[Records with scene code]

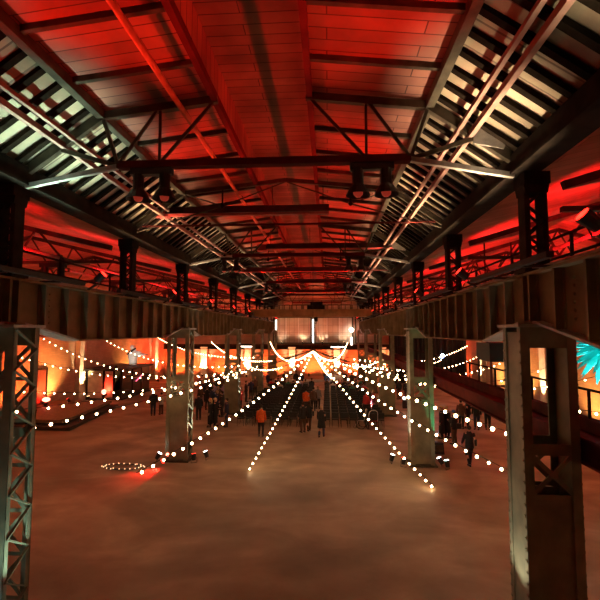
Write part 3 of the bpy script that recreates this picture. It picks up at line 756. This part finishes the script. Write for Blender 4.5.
def part(me, name, m, root):
    ob = bpy.data.objects.new(name, me); COL.objects.link(ob); ob.parent = root
    if not me.materials: me.materials.append(m)
    ob.material_slots[0].link = 'OBJECT'; ob.material_slots[0].material = m
    return ob
def person(loc, rz, kind, label, top=DARK, legs=DARK, hair=HAIRD, coat=0, long=False, hat=None, scale=1., group=None, bag=None):
    r = thing('person', loc, label, 'person', group); r.rotation_euler = (0, 0, rz); r.scale = (scale,)*3
    J = pose(kind); sit = kind == 'sit'
    b = pmesh(('body', kind), lambda: body_mesh(J)); part(b, 'body', SKIN, r)
    part(pmesh(('top', kind, coat), lambda: cloth_top(J, coat, sit).mesh('coat', None, True)), 'coat' if coat else 'jacket', cmat(top), r)
    part(pmesh(('legs', kind), lambda: cloth_legs(J, sit).mesh('trousers', None, True)), 'trousers', cmat(legs), r)
    part(pmesh(('shoes', kind), lambda: shoes(J).mesh('shoes', None, True)), 'shoes', cmat(DARK), r)
    if hat: part(pmesh('hat', lambda: hat_mesh().mesh('hat', None, True)), 'hat', cmat(hat), r)
    part(pmesh(('hair', long), lambda: hair_mesh(long).mesh('hair', None, True)), 'hair', cmat(hair), r)
    part(pmesh('face', lambda: face_marks().mesh('face', None, True)), 'face', cmat((.06, .02, .02)), r)
    return r
AWAY = 0; TOWARD = math.pi
def pp_(px, py, rz, kind, label, **k):
    g = G(px, py); return person((g.x, g.y, 0), rz, kind, label, **k)
pp_(470, 466.5, .1, 'walk', 'person in dark jacket walking away alone at right front', top=DARK, legs=DARK)
pp_(442, 438.5, 1.2, 'stand', 'blond person in long dark coat beside right column, left of the pair', top=DARK, coat=.3, hair=BLOND)
pp_(447.5, 438, -1.0, 'stand', 'blond person in long dark coat, right of the pair beside right column', top=DARK, coat=.32, hair=BLOND, long=True)
bp_ = pp_(454.5, 444.5, .6, 'hold', 'person in blue cap with dark bag standing behind the pair in coats', top=DARK, hat=BLUE, legs=BROWN)
g = G(458, 444.5)
t = thing('shoulder_bag', (g.x+.02, g.y, .78), 'black shoulder bag at hip of person in blue cap', 'bag')
MB().box((g.x+.04, g.y, .95), (.3, .16, .28)).build('bag_body', M['black'], t); MB().tube([(g.x-.08, g.y, 1.08), (g.x-.1, g.y, 1.35), (g.x, g.y, 1.45), (g.x+.12, g.y, 1.3), (g.x+.16, g.y, 1.08)], .012, 5).build('strap', M['black'], t)
pp_(461.5, 429, -.6, 'stand', 'person in brown jacket, leftmost of four standing under the red beam', top=BROWN, legs=DARK)
pp_(468.5, 428.5, .9, 'pocket', 'tall person in black, second of four standing under the red beam', top=DARK, legs=DARK, scale=1.06)
pp_(477, 429.5, 2.6, 'stand', 'person in short jacket, third of four standing under the red beam', top=DARK, legs=NAVY)
pp_(488, 429.5, 2.9, 'hold', 'person half hidden by the red beam, rightmost of the four', top=DARK, legs=DARK)
pp_(261, 436.5, AWAY, 'stand', 'person in orange jacket seen from behind on open floor at left', top=ORANGE, legs=DARK)
pp_(153, 415.5, .3, 'stand', 'person in dark jacket and jeans standing beside the booth on left', top=DARK, legs=NAVY)
pp_(161, 414.5, .8, 'hold', 'person in pale top standing right of the one in jeans', top=PALE, legs=BROWN, scale=.88)
pp_(210, 427, 1.8, 'stand', 'blond person in long black coat right of the second left column', top=DARK, coat=.2, hair=BLOND, long=True)
pp_(215, 426.5, -1.5, 'hold', 'person in black coat facing the blond one near second left column', top=DARK, coat=.25, hair=TAN)
pp_(226.5, 427, 1.9, 'stand', 'person in dark navy jacket at the left edge of the chairs', top=NAVY, legs=NAVY)
pp_(198.5, 420, .5, 'stand', 'person in black half hidden right behind the second left column', top=DARK, legs=DARK)
pp_(309, 431.5, .25, 'walk', 'person in black jacket with bare brown legs entering the centre aisle', top=DARK, legs=BROWN, long=True)
pp_(303, 432.5, .5, 'stand', 'person in black at the aisle mouth, left of the one walking in', top=DARK, legs=BROWN)
pp_(321.5, 437.5, -.1, 'walk', 'person in long dark coat and jeans at the aisle mouth, rightmost there', top=DARK, coat=.55, legs=JEAN, hair=TAN)
pp_(306, 413, AWAY, 'walk', 'person in bright orange jacket walking up the centre aisle', top=ORANGE, legs=DARK)
pp_(313.5, 411, .2, 'stand', 'person in brown jacket in the aisle right of the orange jacket', top=BROWN, legs=DARK)
pp_(318, 409, -.3, 'stand', 'person in grey and black in the aisle, right of brown jacket', top=GREY, legs=DARK, hair=TAN)
pp_(399, 399.5, .4, 'stand', 'person in dark clothes behind the third right column, left of two', top=DARK, legs=BROWN)
pp_(406.5, 401, -.5, 'stand', 'person in dark clothes behind the third right column, right of two', top=DARK, legs=DARK)
pp_(240, 411, 1.0, 'hold', 'person in red jacket beside the third left column', top=REDC, legs=DARK)
pp_(366.5, 417, 2.4, 'stand', 'person in dark red jacket right of the chairs near third right column', top=REDC, legs=DARK)
pp_(373.5, 415.5, 2.0, 'stand', 'person in maroon jacket close to the third right column', top=(.2, .02, .05), legs=REDC, hair=BLOND)
# standing crowd left of the chairs and at the far end
crowd = [(203, 402, NAVY), (209, 400, DARK), (214, 405, LILAC), (219, 402, DARK), (224, 404, LILAC), (229, 406, GREY), (216, 396, DARK), (223, 394, BROWN), (206, 395, DARK), (246, 402, DARK), (251, 399, NAVY), (255, 396, BROWN)]
where = ['beside the second left column', 'second from the second left column', 'in lilac top third from the column', 'fourth from the second left column', 'in lilac top fifth from the column', 'in grey, nearest the third left column', 'far back between the left columns', 'in brown far back by the third left column', 'farthest back beside the second left column', 'just right of the third left column', 'in navy right of the third left column', 'in brown right of the third left column']
for i, (px, py, c_) in enumerate(crowd):
    pp_(px, py, random.uniform(-1.5, 1.5), random.choice(['stand', 'pocket', 'hold']), f'person in the crowd, {where[i]}', top=c_, legs=DARK, hair=random.choice([HAIRD, BROWN, BLOND]), group='crowd left of the chairs')
back = [(284, DARK), (296, DARK), (301.5, NAVY), (327, BLUE), (345, DARK), (352, BROWN), (366, GREEN), (375, DARK), (268, NAVY)]
for n_, (px, c_) in enumerate(sorted(back)):
    y = 44.0 + (n_ % 3)*.7; p = P(px, 390, y)
    person((p.x, y, 0), random.uniform(-.8, .8), random.choice(['stand', 'pocket', 'hold']), f'person standing behind the last chair row, {ORD[n_]} from the left', top=c_, legs=DARK, hair=random.choice([HAIRD, BROWN, BLOND]), group='people behind the last chair row')
seated = [('L', 15, k) for k in (0, 2, 3, 5, 6)] + [('L', 14, k) for k in (1, 2, 4, 7)] + [('L', 13, k) for k in (3, 6)] + [('L', 12, 5), ('L', 11, 7)] + [('R', 15, k) for k in (0, 1, 3, 4, 6)] + [('R', 14, k) for k in (2, 3, 5)] + [('R', 13, k) for k in (1, 4, 6)] + [('R', 12, k) for k in (3, 5, 6)] + [('R', 11, k) for k in (4, 6)] + [('R', 9, 5), ('R', 8, 6)]
tops = [DARK, PALE, TAN, BROWN, NAVY, GREY, LILAC, GREEN, REDC, DARK]
for i, (b, r_, s_) in enumerate(seated):
    x, y = taken[b, r_, s_]
    nm = 'left' if b == 'L' else 'right'
    person((x, y+.02, -.44), 0, 'sit', f'person seated in {nm} block, {ORD[r_]} row, {ORD[s_]} seat from centre aisle', top=tops[i % 10], legs=DARK, hair=random.choice([HAIRD, BROWN, BLOND]), group=f'people seated in the {nm} block')
more = [(200, 408), (207, 410), (212, 411), (218, 410), (217, 416), (222, 417), (200, 397), (211, 393), (227, 399), (219, 391)]
wh2 = ['front row next to the second left column', 'front row second from the column', 'front row third from the column', 'front row fourth from the column', 'front row fifth from the column', 'front row nearest the third left column', 'rear next to the second left column', 'rear second from the column', 'rear nearest the third left column', 'rearmost at the middle']
for i, (px, py) in enumerate(more):
    pp_(px, py, random.uniform(-1.5, 1.5), random.choice(['stand', 'pocket', 'hold']), f'person in the dark left crowd, {wh2[i]}', top=random.choice([DARK, DARK, NAVY, BROWN]), legs=DARK, hair=random.choice([HAIRD, BROWN, BLOND]), group='crowd left of the chairs')

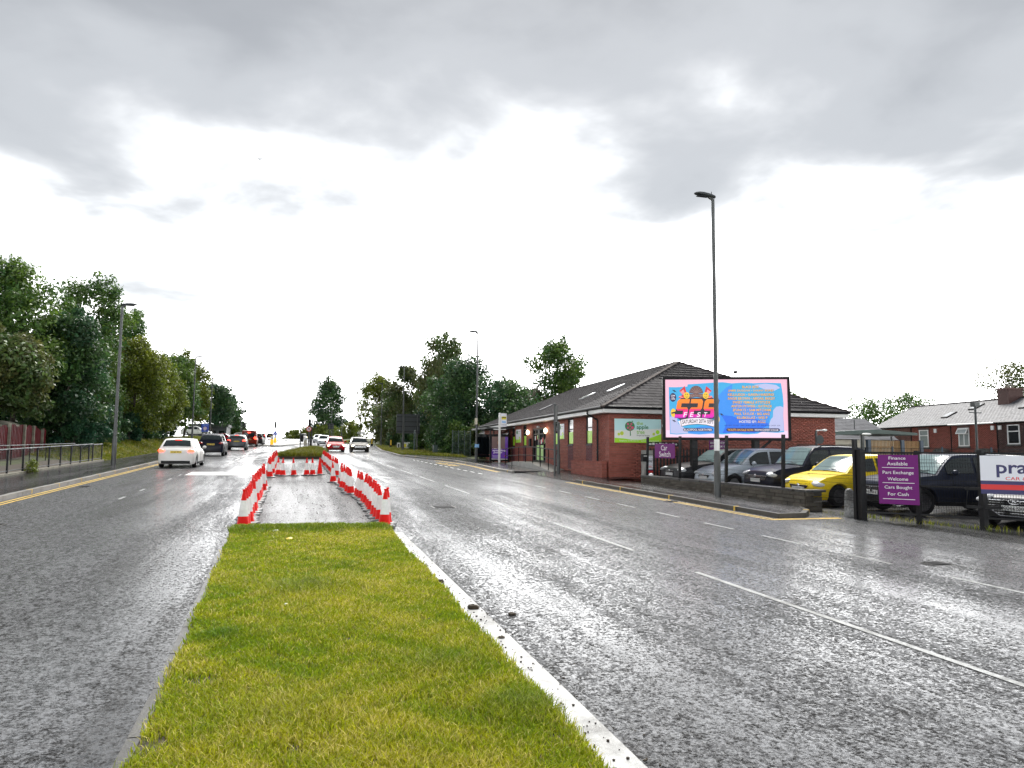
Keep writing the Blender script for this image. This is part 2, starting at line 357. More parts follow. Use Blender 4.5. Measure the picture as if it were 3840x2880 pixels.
def brick_field(O, U, width, z0, z1, nrm, openings=(), bl=.225, bh=.075, joint=.01, proud=.012, topfn=None, jit=.0):
    """matrices of bricks on a wall: O origin (x,y), U unit dir, openings [(u0,u1,z0,z1)]"""
    out = []; U = Vector((U[0], U[1], 0)); Nn = Vector((nrm[0], nrm[1], 0)); k = 0; z = z0
    while z + bh * .5 < z1:
        h = min(bh, z1 - z) - joint; u = -bl * .5 if k % 2 else 0.0
        while u < width:
            a, b = max(u, 0), min(u + bl, width)
            segs = [(a, b)]
            for (o0, o1, p0, p1) in openings:
                if z + h > p0 + .01 and z < p1 - .01:
                    ns = []
                    for (s0, s1) in segs:
                        if o1 <= s0 or o0 >= s1: ns.append((s0, s1))
                        else:
                            if o0 > s0: ns.append((s0, o0))
                            if o1 < s1: ns.append((o1, s1))
                    segs = ns
            for (s0, s1) in segs:
                if s1 - s0 < .03: continue
                zz = z + h / 2
                if topfn and zz > topfn((s0 + s1) / 2): continue
                c = Vector((O[0], O[1], zz)) + U * ((s0 + s1) / 2) + Nn * (proud / 2 + random.uniform(0, jit))
                out.append(TRS(c, U, Nn, Vector((0, 0, 1)), (s1 - s0 - joint, proud, h)))
            u += bl
        z += bh; k += 1
    return out
TXT = {}
def text_mesh(s, bold=0.0):
    k = (s, bold)
    if k in TXT: return TXT[k]
    cu = bpy.data.curves.new('txt', 'FONT'); cu.body = s; cu.size = 1; cu.offset = bold; cu.resolution_u = 3
    o = bpy.data.objects.new('txt', cu); COL.objects.link(o)
    dg = bpy.context.evaluated_depsgraph_get(); me = bpy.data.meshes.new_from_object(o.evaluated_get(dg))
    V = np.array([v.co for v in me.vertices]); F = [tuple(p.vertices) for p in me.polygons]
    bpy.data.objects.remove(o); bpy.data.curves.remove(cu); bpy.data.meshes.remove(me)
    if len(V): V = V - V.min(0)
    TXT[k] = (V, F); return TXT[k]
class Board:
    """flat panel: bottom-left corner O, unit vectors U (right), V (up), outward N; shapes lie lift metres proud"""
    def __init__(s, parent, O, U, V, Nn): s.p = parent; s.O = Vector(O); s.U = Vector(U).normalized(); s.V = Vector(V).normalized(); s.N = Vector(Nn).normalized(); s.l = 0.0
    def P(s, u, v, l=0.0): return s.O + s.U * u + s.V * v + s.N * l
    def slab(s, name, mat, u0, v0, u1, v1, t0, t1, parent=None):
        return MB().prism([s.P(u0, v0, t0), s.P(u1, v0, t0), s.P(u1, v1, t0), s.P(u0, v1, t0)], s.N * (t1 - t0)).build(name, mat, parent or s.p)
    def poly(s, name, mat, pts, lift, parent=None, th=.002):
        return MB().prism([s.P(u, v, lift) for u, v in pts], s.N * th).build(name, mat, parent or s.p)
    def ell(s, name, mat, cu, cv, ru, rv, lift, parent=None, n=24, a0=0, a1=2 * PI):
        full = a1 - a0 > 6.28; m = n if full else n + 1
        return s.poly(name, mat, [(cu + ru * math.cos(a0 + (a1 - a0) * k / n), cv + rv * math.sin(a0 + (a1 - a0) * k / n)) for k in range(m)], lift, parent)
    def text(s, txt, mat, u0, v0, u1, v1, lift, bold=0.0, slant=0.0, parent=None, arc=0.0, name='lettering'):
        V, F = text_mesh(txt, bold)
        if not len(V): return
        w, h = V[:, 0].max(), V[:, 1].max(); mb = MB(); pts = []
        for x, y, _ in V:
            fx, fy = x / w, y / h
            u = u0 + (u1 - u0) * fx + slant * (fy - .5) * (v1 - v0); v = v0 + (v1 - v0) * fy - arc * ((fx - .5) * 2) ** 2
            pts.append(s.P(u, v, lift))
        mb.add(pts, F); return mb.build(name, mat, parent or s.p, fix=False)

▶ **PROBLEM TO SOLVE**
Look through the records and gather every line containing "this".

▶ **COMPLETE RESPONSE**
Write part 3 of the bpy script that recreates this picture. It picks up at line 756. This part finishes the script. Write for Blender 4.5.
Keep writing the Blender script for this image. This is part 2, starting at line 357. More parts follow. Use Blender 4.5. Measure the picture as if it were 3840x2880 pixels.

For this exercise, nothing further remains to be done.